How much risk is sufficient to constitute being in danger, though?  It's risky to be a black or a female blogger in the world of Philosophy, to be sure, but is it as risky as being an atheist blogger in Bangladesh?  Yancy received what could reasonably be interpreted as threats of violence in response to his NYT essay, but did they rise to the level of "believable" death-threats?

Does it matter?

Last summer, a close friend and colleague of mine (who is black, female, and an academic) was targeted and viciously harassed in a coordinated assault by conservative websites (and the individual  troll-minions of those sites). Some of that harassment took the form of unambiguous threats of personal, physical and sexual assault. There is no doubt in my mind that it is a bona fide "risk" for black women to express their views in public, not only on the Internet but anywhere at all.  

I've also been the target of Internet trolls (see here), and although I've also (like almost every digitally-active woman I know) received anonymous Twitter and email threats of violence, I've never seriously worried for my IRL safety.  Even after spending a good deal of my professional academic life thinking and writing about risk and security (see here and here), I now find that these previously unambiguous categories have been significantly complicated for me by the vicissitudes of "digital life."  
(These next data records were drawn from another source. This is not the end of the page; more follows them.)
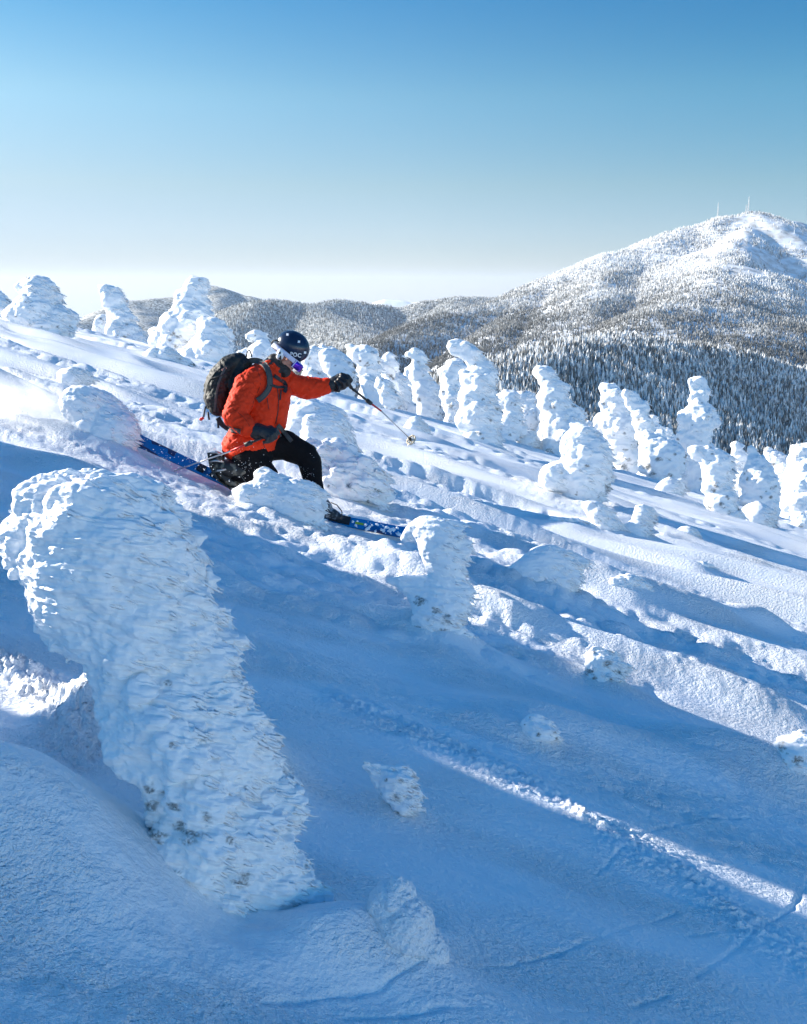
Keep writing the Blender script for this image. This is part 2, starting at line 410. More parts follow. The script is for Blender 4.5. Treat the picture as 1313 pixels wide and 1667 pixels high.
# ------------------------------------------------------------------ rime-covered trees and mounds
CROPS = {'A': (0, 430, 5.252), 'B': (200, 430, 5.252), 'C': (480, 540, 5.252), 'D': (680, 540, 5.252), 'E': (860, 580, 5.208),
         'F': (1080, 600, 5.558), 'G': (380, 680, 4.377), 'H': (600, 820, 2.918), 'I': (80, 600, 5.05), 'N': (0, 740, 2.1375),
         'Z': (560, 820, 1.744), 'Y': (500, 1350, 4.377)}
def topx(crop, pts):
    x0, y0, s = CROPS[crop]; return np.array([(x0 + x / s, y0 + y / s) for x, y in pts])
def seg_dist(p, poly):
    a = poly; b = np.roll(poly, -1, 0); ab = b - a
    t = np.clip(((p[:, None] - a) * ab).sum(-1) / (ab ** 2).sum(-1), 0, 1)
    return np.sqrt(((p[:, None] - a - t[..., None] * ab) ** 2).sum(-1)).min(1)
def inside(p, poly):
    a = poly; b = np.roll(poly, -1, 0)
    c = ((a[:, 1] > p[:, None, 1]) != (b[:, 1] > p[:, None, 1])) & (p[:, None, 0] < (b[:, 0] - a[:, 0]) * (p[:, None, 1] - a[:, 1]) / (b[:, 1] - a[:, 1] + 1e-12) + a[:, 0])
    return c.sum(1) % 2 == 1
def rimed(name, crop, pts, label, cat, d=None, base_px=None, thick=.85, lobes=18, fs=1., streak=1., jag=1., lump=1., vox=1.9, seed=0, mat='rime_far', group=None, feath=None, tail=None, sink=0):
    """a rime-plastered tree or mound: lumps packed inside the outline at its distance, in full depth, then feathered downwind"""
    poly = topx(crop, pts); r = np.random.default_rng(seed + 100)
    ymax = poly[:, 1].max()
    if d is None:
        if base_px is None:
            low = poly[poly[:, 1] > ymax - .12 * (ymax - poly[:, 1].min())]; bx, by = low[:, 0].mean(), low[:, 1].mean() - sink
        else: bx, by = base_px
        d = hit(bx, by)
        if d is None: d = 38.
    elif 13 <= d <= 24: d = 29 + (d - 13) * 1.7
    size = max(np.ptp(poly[:, 0]), np.ptp(poly[:, 1])); st = size / 46
    gx, gy = np.meshgrid(np.arange(poly[:, 0].min(), poly[:, 0].max(), st), np.arange(poly[:, 1].min(), ymax, st))
    p = np.stack([gx.ravel(), gy.ravel()], 1); p = p + r.uniform(-.3, .3, p.shape) * st
    p = p[inside(p, poly)]; dist = seg_dist(p, poly)
    k = dist > st * .55; p = p[k]; dist = dist[k]
    o = np.argsort(-dist); p = p[o]; dist = dist[o]
    C = np.zeros((0, 2)); Q = np.zeros(0)
    for q, rd in zip(p, dist):
        if len(C):
            e = np.hypot(*(C - q).T)
            if ((e + rd < Q * 1.03) | (e < .42 * np.maximum(rd, st * 1.3))).any(): continue
        C = np.vstack([C, q]); Q = np.append(Q, rd)
        if len(C) > 330: break
    wpx = d / FP
    dz = vn(C[:, 0] / (size * .22), C[:, 1] / (size * .22), seed=seed + 5) * .35 * np.median(dist) + r.normal(0, .12, len(C)) * Q
    W = np.array([P(c[0], c[1], d) + AF * (z * wpx) for c, z in zip(C, dz)]); RW = Q * wpx
    big = np.where(dist > np.percentile(dist, 45))[0]
    LW = []; LR = []
    edge = np.where((dist > np.percentile(dist, 12)) & (dist < np.percentile(dist, 60)))[0]
    for j in range(int(lobes * (2.4 if lump > .6 and fs < 2 else 0))):      # knobs on the flanks
        i = r.choice(edge); rd = min(dist[i] * r.uniform(.5, 1.0) + 1.2, size * .05)
        LW.append(P(p[i][0] + r.normal(0, 1.5), p[i][1], d) + AF * (r.uniform(-1, .6) * dist[i] * thick * wpx)); LR.append(rd * wpx)
    for j in range(lobes):
        i = r.choice(big); rd = dist[i] * r.uniform(.3, .55); sgn = -1 if r.random() < .68 else 1
        LW.append(P(p[i][0], p[i][1], d) + AF * (sgn * (dist[i] * thick - rd * .45) * wpx)); LR.append(rd * wpx)
    if lobes: W = np.vstack([W, LW]); RW = np.append(RW, LR)
    RW = RW * (1.05 if fs < 2 else 1) + (.9 * wpx if fs < 2 else 0)
    if d > 20:                      # carry the foot down to the snow
        low = p[p[:, 1] > np.percentile(p[:, 1], 88)]; fx = low[:, 0].mean(); fy = low[:, 1].mean(); fr = max(np.ptp(low[:, 0]) * .4, 4) * wpx
        q0 = P(fx, fy, d); gz = float(base(q0[0], q0[1])); kk = 0
        while q0[2] > gz - .1 and kk < 30:
            W = np.vstack([W, q0]); RW = np.append(RW, fr); LR = list(LR) + [0]; q0 = q0 - np.array([0, 0, fr * .45]); fr *= 1.05; kk += 1
    V, F = balls(W, RW, fs=np.concatenate([np.full(len(C), thick), np.ones(len(W) - len(C))]))
    me = remesh(V, F, vox * wpx, 3 if lump > 1 else 9)
    v, n = getv(me)
    s = FP / d / fs
    u = v @ AX * s; w = v @ AU * s; t = v @ AF * s
    ca, sa = math.cos(R(12)), math.sin(R(12))
    us = u * ca - w * sa; ws = u * sa + w * ca       # feathers point right and a little down
    ws = ws + 7 * vn(u / 45, w / 38, t / 45, seed=seed + 12)
    lumpn = fbm(u / 22, w / 17, t / 22, seed=seed + 1, oct=3)
    str1 = fbm(us / 48, ws / 7., t / 11, seed=seed + 2, oct=3)
    str2 = vn(us / 14, ws / 2.6, t / 6, seed=seed + 3)
    fine = vn(u / 3, w / 3, t / 3, seed=seed + 8)
    nx = n @ AX; right = np.clip(nx * 1.3, 0, 1); left = np.clip(-nx, 0, 1)
    disp = fs / s / fs * (3.2 * lump * lumpn + (2.4 * (lump - .35) if fs < 2 else .5) * fbm(u / 9, w / 6.5, t / 9, seed=seed + 31, oct=2) + streak * (1 - .92 * left) * (2.4 * str1 + .7 * str2 + (1.0 * vn(us / 16, ws / 1.5, t / 5, seed=seed + 51) if fs > 2 else 0)) + .3 * fine + left * .7 * lump * vn(u / 9, w / 8, t / 9, seed=seed + 9)) * fs
    ridg = np.clip(fbm(us / 50, ws / 6.5, t / 9, seed=seed + 6, oct=2) * 1.6 + .25, -.2, 1.2)
    v = v + n * disp[:, None] + (AX * ca - AU * sa * .6) * (right * jag * 6.5 * ridg * wpx * fs)[:, None]
    setv(me, v)
    nf = feath if feath is not None else (0 if lump < .6 and fs < 1.4 else int(260 * streak * (size / 120) ** 1.3))
    if nf:                          # single rime feathers standing out downwind
        lp = np.empty(len(me.loops), np.int32); me.loops.foreach_get('vertex_index', lp); v, n = getv(me)
        u_, w_ = v @ AX * s, v @ AU * s
        ok = np.where((n @ AX > -.25) & (n @ AU < .8) & (vn(u_ / 26, w_ / 12, seed=seed + 41) * .3 + n @ AX > (.38 if fs > 2 else -.1)))[0]; c = r.choice(ok, nf); o_ = v[c]; nn = n[c]
        t = AX * ca - AU * (sa + .25) + r.normal(0, .10, (nf, 3)); t = t - nn * (t * nn).sum(1)[:, None] * .8 + nn * .22; t /= np.linalg.norm(t, axis=1)[:, None]
        bb = np.cross(t, nn); bb /= np.linalg.norm(bb, axis=1)[:, None] + 1e-9
        L = (wpx * fs * r.uniform(3.5, 11, nf) * (1 + .8 * np.clip(nn @ AX, 0, 1)))[:, None]; W_ = (wpx * fs * r.uniform(1.0, 2.3, nf))[:, None]; o_ = o_ - nn * wpx * fs * .5 - t * L * .3
        VV = np.stack([o_ - bb * W_, o_ + bb * W_, o_ + nn * W_ * .9, o_ + t * L * .6 + bb * W_ * .8, o_ + t * L * .6 - bb * W_ * .8, o_ + t * L * .62 + nn * W_ * .75, o_ + t * L], 1).reshape(-1, 3)
        ft = np.array([[0, 2, 5], [0, 5, 4], [2, 1, 3], [2, 3, 5], [4, 5, 6], [5, 3, 6], [3, 4, 6], [0, 4, 3], [0, 3, 1]])
        FF = (ft[None] + (np.arange(nf) * 7)[:, None, None]).reshape(-1, 3) + len(v)
        me2 = mesh_np(name, np.concatenate([v, VV]), [lp.reshape(-1, 4), FF]); bpy.data.meshes.remove(me); me = me2
    o = link(name, me, M[mat])
    tag(o, label, cat, group)
    o['_d'] = d; del o['_d']
    if tail is not None:
        x, y = P(*(poly[np.argmax(poly[:, 1])]), d)[:2]
        c = poly.mean(0); q = P(c[0], c[1], d); x, y = q[0], q[1]
        TAILS.append((x, y, tail[0], tail[1], tail[2]))
    return o, d
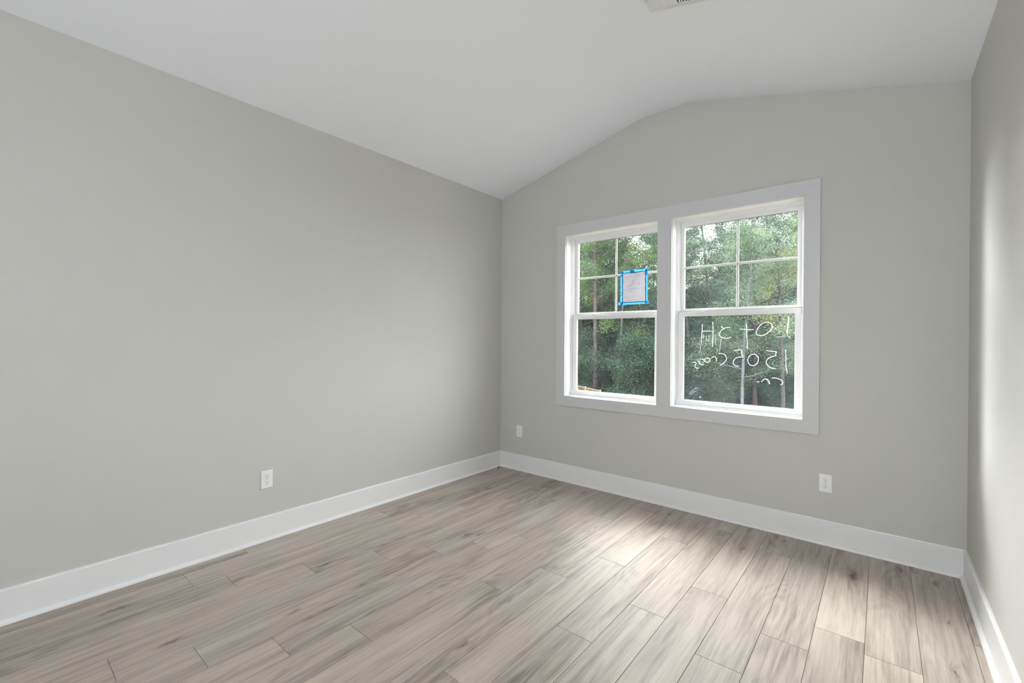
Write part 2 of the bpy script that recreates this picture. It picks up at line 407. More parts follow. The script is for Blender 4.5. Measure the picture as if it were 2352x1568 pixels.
# ------------------------------------------------------------------ windows
def build_window(name, O, dusty, gx, gz):
    xa, xb, za, zb = O
    root = bpy.data.objects.new(name, None); C.objects.link(root); struct(root)
    pane_mat = M['glass_dusty'] if dusty else M['glass_clear']
    bm = bmesh.new(); ring(bm, xa-G, xb+G, za-G, zb+G, G+.004, G+.004, G+.004, G+.004, .0, .078)
    obj('jamb', bm, M['trim'], root, .0008)
    bm = bmesh.new()
    ring(bm, xa-G, xb+G, za-G, zb+G, G+.011, G+.011, G+.014, G+.011, .078, .088)
    ring(bm, xa-G, xb+G, za-G, zb+G, G+.018, G+.018, G+.044, G+.018, .088, T)
    ring(bm, xa+.0179, xb-.0179, 1.53, zb-.0179, .007, .007, .001, .006, .102, .122)
    ring(bm, xa-.05, xb+.05, za-.07, zb+.05, .052, .052, .072, .052, T, T+.02)
    obj('window_frame', bm, M['vinyl'], root, .0012)
    up = bmesh.new(); ring(up, xa+.0225, xb-.0225, 1.500, zb-.020, .031, .031, .050, .035, .124, .150); ring(up, xa+.050, xb-.050, 1.546, zb-.051, .004, .004, .004, .004, .128, .146)
    us = obj('upper_sash', up, M['vinyl'], root, .0015)
    pn = obj('upper_pane', B((xa+.052, xb-.052, .137, .141, 1.548, zb-.053)), pane_mat, root)
    bm = bmesh.new(); cyl_r = .0075
    box(bm, gx-.009, gx+.009, .1425, .1485, 1.549, zb-.054); box(bm, xa+.053, xb-.053, .1428, .1482, gz-.009, gz+.009)
    obj('grille', bm, M['grille'], root, .0028, 3)
    bm = bmesh.new(); ring(bm, xa+.054, xb-.054, 1.550, zb-.055, .0015, .0015, .0015, .0015, .134, .1365)
    obj('glazing_gasket', bm, M['gasket'], us)
    lo = bmesh.new(); ring(lo, xa+.0225, xb-.0225, .808, 1.524, .036, .036, .023, .033, .092, .120); ring(lo, xa+.0575, xb-.0575, .830, 1.492, .004, .004, .004, .004, .096, .116)
    ls = obj('lower_sash', lo, M['vinyl'], root, .0015)
    lp = obj('lower_pane', B((xa+.060, xb-.060, .106, .110, .832, 1.490)), pane_mat, root)
    bm = bmesh.new(); ring(bm, xa+.0612, xb-.0612, .834, 1.4885, .0015, .0015, .0015, .002, .103, .1055)
    obj('glazing_gasket', bm, M['gasket'], ls)
    for fx in (.258, .765):
        cx = xa+(xb-xa)*fx
        bm = bmesh.new(); box(bm, cx-.032, cx+.032, .098, .114, 1.5243, 1.530)
        cyl(bm, (cx-.006, .106, 1.533), (0,0,1), .0095, .009, 20); box(bm, cx-.006, cx+.034, .1, .1085, 1.5305, 1.5365)
        obj('sash_lock', bm, M['vinyl'], root, .0015)
    return root, lp
build_window('window_1', WL, False, 1.216, 1.870)
win2, pane2 = build_window('window_2', WR, True, 2.200, 1.876)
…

I don't know how to end this post, except to say (1) that speaking in public (digitally or IRL) is, as it has ever been, immensely risky, (2) that doing so isn't as risky for some, or at least not in the same way, as it is for others, (3) that it is worth investing time and effort into distinguishing between these categories and levels of risk as well as the category of persons for whom risk is greatest, and finally (4) that there is a real danger to eliding the categories of risk and the categories of persons who suffer it.